[start]

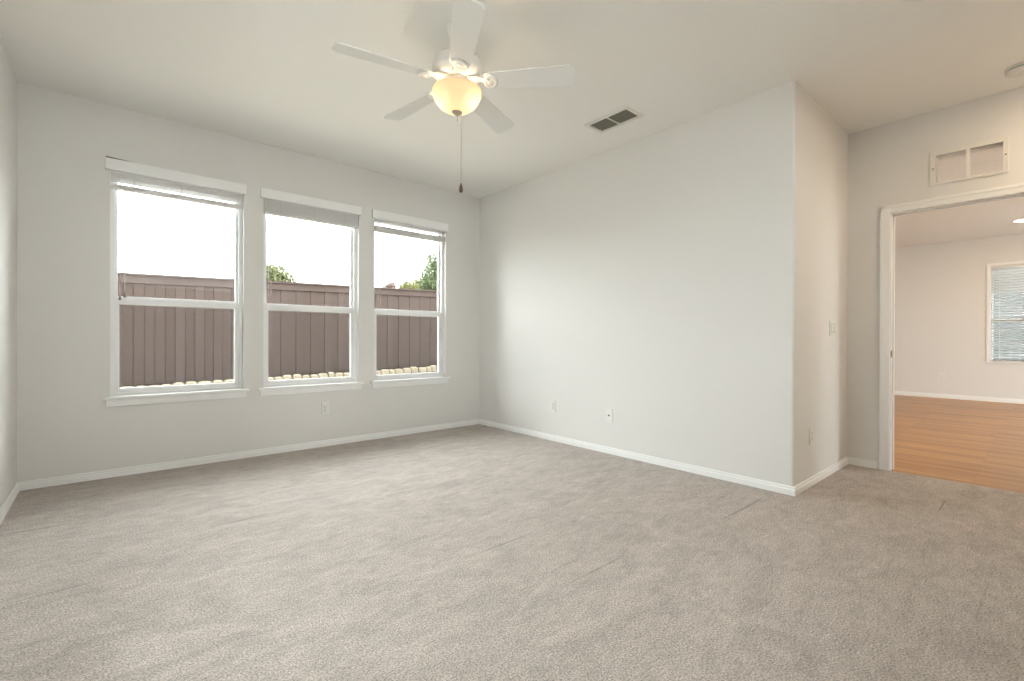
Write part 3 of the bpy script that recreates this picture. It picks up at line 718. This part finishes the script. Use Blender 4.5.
# trees beyond the fence
def tree(name, base, blobs, leaf, n, mat, label, cat='tree'):
    t = empty(name, base); tag(t, label, cat, 'trees beyond the fence')
    base = Vector(base)
    bm = bmesh.new()
    zt = max(b[2] for b in blobs) - base.z
    tube(bm, [(0, 0, -.2), (.03, .02, zt*.5), (0, 0, zt*.95)], [.10, .07, .03], 8)
    for b in blobs:
        c = Vector(b[:3]) - base
        tube(bm, [(.02, .01, c.z*.55), ((c.x)*.6, c.y*.6, c.z*.85), tuple(c)], [.035, .022, .008], 6)
    build('trunk', bm, M_BARK, t, True)
    bm = bmesh.new(); rnd = random.Random(len(name)+n)
    for _ in range(n):
        b = rnd.choices(blobs, weights=[q[3]**2 for q in blobs])[0]
        while True:
            p = Vector((rnd.uniform(-1, 1), rnd.uniform(-1, 1), rnd.uniform(-1, 1)))
            if .25 < p.length < 1: break
        c = Vector(b[:3]) - base + Vector((p.x*b[3], p.y*b[3], p.z*b[4]))
        ax = Vector((rnd.gauss(0, 1), rnd.gauss(0, 1), rnd.gauss(0, 1))).normalized()
        u = ax.orthogonal().normalized(); u = Matrix.Rotation(rnd.uniform(0, 6.28), 3, ax) @ u; w = ax.cross(u)
        s = leaf*rnd.uniform(.6, 1.2)
        pts = [c-u*s, c-u*s*.2+w*s*.42+ax*s*.12, c+u*s*.9, c-u*s*.2-w*s*.42+ax*s*.12]
        v = [bm.verts.new(q) for q in pts]
        bm.faces.new((v[0], v[1], v[2])); bm.faces.new((v[0], v[2], v[3]))
    build('foliage', bm, mat, t)
    return t
tree('shrubby_tree', (-.15, 9.0, .25), [(-.35, 9, 2.58, .48, .44), (-.02, 9, 2.62, .38, .40), (.25, 9, 2.42, .30, .40), (-.75, 9, 2.3, .4, .4)], .06, 4800, M_LEAF_A, 'round light green tree top showing over the fence in the middle window')
tree('tall_tree', (5.1, 9.0, .3), [(5.2, 9, 2.6, .9, .65), (4.6, 9, 2.7, .5, .45), (4.9, 9, 3.2, .45, .45), (4.85, 9, 3.68, .24, .28), (5.4, 9, 3.5, .5, .5), (4.3, 9, 2.6, .36, .33)], .065, 8500, M_LEAF_B, 'tall green tree over the fence at the right of the third window')
tree('low_tree', (2.95, 7.2, .3), [(2.98, 7.2, 2.40, .28, .26), (2.78, 7.2, 2.36, .17, .20)], .045, 1400, M_LEAF_C, 'low yellow-green tree top just above the fence in the third window')
tree('red_leaf_tree', (2.42, 7.2, .3), [(2.44, 7.2, 2.42, .15, .18), (2.33, 7.2, 2.38, .12, .13)], .04, 800, M_LEAF_D, 'small reddish tree top peeping above the fence in the third window')

# neighbour's house and railing seen through the blind of the next room
nh = empty('neighbour_house', (13, -7, -.2)); tag(nh, 'grey neighbouring house seen through the slats of the far blind', 'house')
bm = bmesh.new(); box(bm, 0, 6, -8, 8, 0, 3.6); build('siding', bm, M_SIDING, nh)
bm = bmesh.new()
a = [bm.verts.new(v) for v in ((-.5, -8.5, 3.5), (-.5, 8.5, 3.5), (3, 8.5, 5.1), (3, -8.5, 5.1), (6.5, -8.5, 3.5), (6.5, 8.5, 3.5))]
bm.faces.new((a[0], a[1], a[2], a[3])); bm.faces.new((a[3], a[2], a[5], a[4])); bm.faces.new((a[0], a[3], a[4])); bm.faces.new((a[1], a[5], a[2])); bm.faces.new((a[0], a[4], a[5], a[1]))
build('roof', bm, M_ROOF, nh)
rl = empty('white_railing', (10.5, -5, -.2)); tag(rl, 'pale picket railing seen through the lower half of the far blind', 'railing')
bm = bmesh.new(); box(bm, -.03, .03, -2.2, 2.2, 1.12, 1.18); box(bm, -.03, .03, -2.2, 2.2, .25, .30); build('rail', bm, M_RAIL, rl)
bm = bmesh.new()
for k in range(34): box(bm, -.015, .015, -2.15+k*.13-.02, -2.15+k*.13+.02, 0, 1.12)
build('pickets', bm, M_RAIL, rl)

[end]

EXERCISE GOAL
Your task is to reproduce all of the material exactly. The pictures stay out.

FINISHED EXERCISE
Write part 3 of the bpy script that recreates this picture. It picks up at line 718. This part finishes the script. Use Blender 4.5.
# trees beyond the fence
def tree(name, base, blobs, leaf, n, mat, label, cat='tree'):
    t = empty(name, base); tag(t, label, cat, 'trees beyond the fence')
    base = Vector(base)
    bm = bmesh.new()
    zt = max(b[2] for b in blobs) - base.z
    tube(bm, [(0, 0, -.2), (.03, .02, zt*.5), (0, 0, zt*.95)], [.10, .07, .03], 8)
    for b in blobs:
        c = Vector(b[:3]) - base
        tube(bm, [(.02, .01, c.z*.55), ((c.x)*.6, c.y*.6, c.z*.85), tuple(c)], [.035, .022, .008], 6)
    build('trunk', bm, M_BARK, t, True)
    bm = bmesh.new(); rnd = random.Random(len(name)+n)
    for _ in range(n):
        b = rnd.choices(blobs, weights=[q[3]**2 for q in blobs])[0]
        while True:
            p = Vector((rnd.uniform(-1, 1), rnd.uniform(-1, 1), rnd.uniform(-1, 1)))
            if .25 < p.length < 1: break
        c = Vector(b[:3]) - base + Vector((p.x*b[3], p.y*b[3], p.z*b[4]))
        ax = Vector((rnd.gauss(0, 1), rnd.gauss(0, 1), rnd.gauss(0, 1))).normalized()
        u = ax.orthogonal().normalized(); u = Matrix.Rotation(rnd.uniform(0, 6.28), 3, ax) @ u; w = ax.cross(u)
        s = leaf*rnd.uniform(.6, 1.2)
        pts = [c-u*s, c-u*s*.2+w*s*.42+ax*s*.12, c+u*s*.9, c-u*s*.2-w*s*.42+ax*s*.12]
        v = [bm.verts.new(q) for q in pts]
        bm.faces.new((v[0], v[1], v[2])); bm.faces.new((v[0], v[2], v[3]))
    build('foliage', bm, mat, t)
    return t
tree('shrubby_tree', (-.15, 9.0, .25), [(-.35, 9, 2.58, .48, .44), (-.02, 9, 2.62, .38, .40), (.25, 9, 2.42, .30, .40), (-.75, 9, 2.3, .4, .4)], .06, 4800, M_LEAF_A, 'round light green tree top showing over the fence in the middle window')
tree('tall_tree', (5.1, 9.0, .3), [(5.2, 9, 2.6, .9, .65), (4.6, 9, 2.7, .5, .45), (4.9, 9, 3.2, .45, .45), (4.85, 9, 3.68, .24, .28), (5.4, 9, 3.5, .5, .5), (4.3, 9, 2.6, .36, .33)], .065, 8500, M_LEAF_B, 'tall green tree over the fence at the right of the third window')
tree('low_tree', (2.95, 7.2, .3), [(2.98, 7.2, 2.40, .28, .26), (2.78, 7.2, 2.36, .17, .20)], .045, 1400, M_LEAF_C, 'low yellow-green tree top just above the fence in the third window')
tree('red_leaf_tree', (2.42, 7.2, .3), [(2.44, 7.2, 2.42, .15, .18), (2.33, 7.2, 2.38, .12, .13)], .04, 800, M_LEAF_D, 'small reddish tree top peeping above the fence in the third window')

# neighbour's house and railing seen through the blind of the next room
nh = empty('neighbour_house', (13, -7, -.2)); tag(nh, 'grey neighbouring house seen through the slats of the far blind', 'house')
bm = bmesh.new(); box(bm, 0, 6, -8, 8, 0, 3.6); build('siding', bm, M_SIDING, nh)
bm = bmesh.new()
a = [bm.verts.new(v) for v in ((-.5, -8.5, 3.5), (-.5, 8.5, 3.5), (3, 8.5, 5.1), (3, -8.5, 5.1), (6.5, -8.5, 3.5), (6.5, 8.5, 3.5))]
bm.faces.new((a[0], a[1], a[2], a[3])); bm.faces.new((a[3], a[2], a[5], a[4])); bm.faces.new((a[0], a[3], a[4])); bm.faces.new((a[1], a[5], a[2])); bm.faces.new((a[0], a[4], a[5], a[1]))
build('roof', bm, M_ROOF, nh)
rl = empty('white_railing', (10.5, -5, -.2)); tag(rl, 'pale picket railing seen through the lower half of the far blind', 'railing')
bm = bmesh.new(); box(bm, -.03, .03, -2.2, 2.2, 1.12, 1.18); box(bm, -.03, .03, -2.2, 2.2, .25, .30); build('rail', bm, M_RAIL, rl)
bm = bmesh.new()
for k in range(34): box(bm, -.015, .015, -2.15+k*.13-.02, -2.15+k*.13+.02, 0, 1.12)
build('pickets', bm, M_RAIL, rl)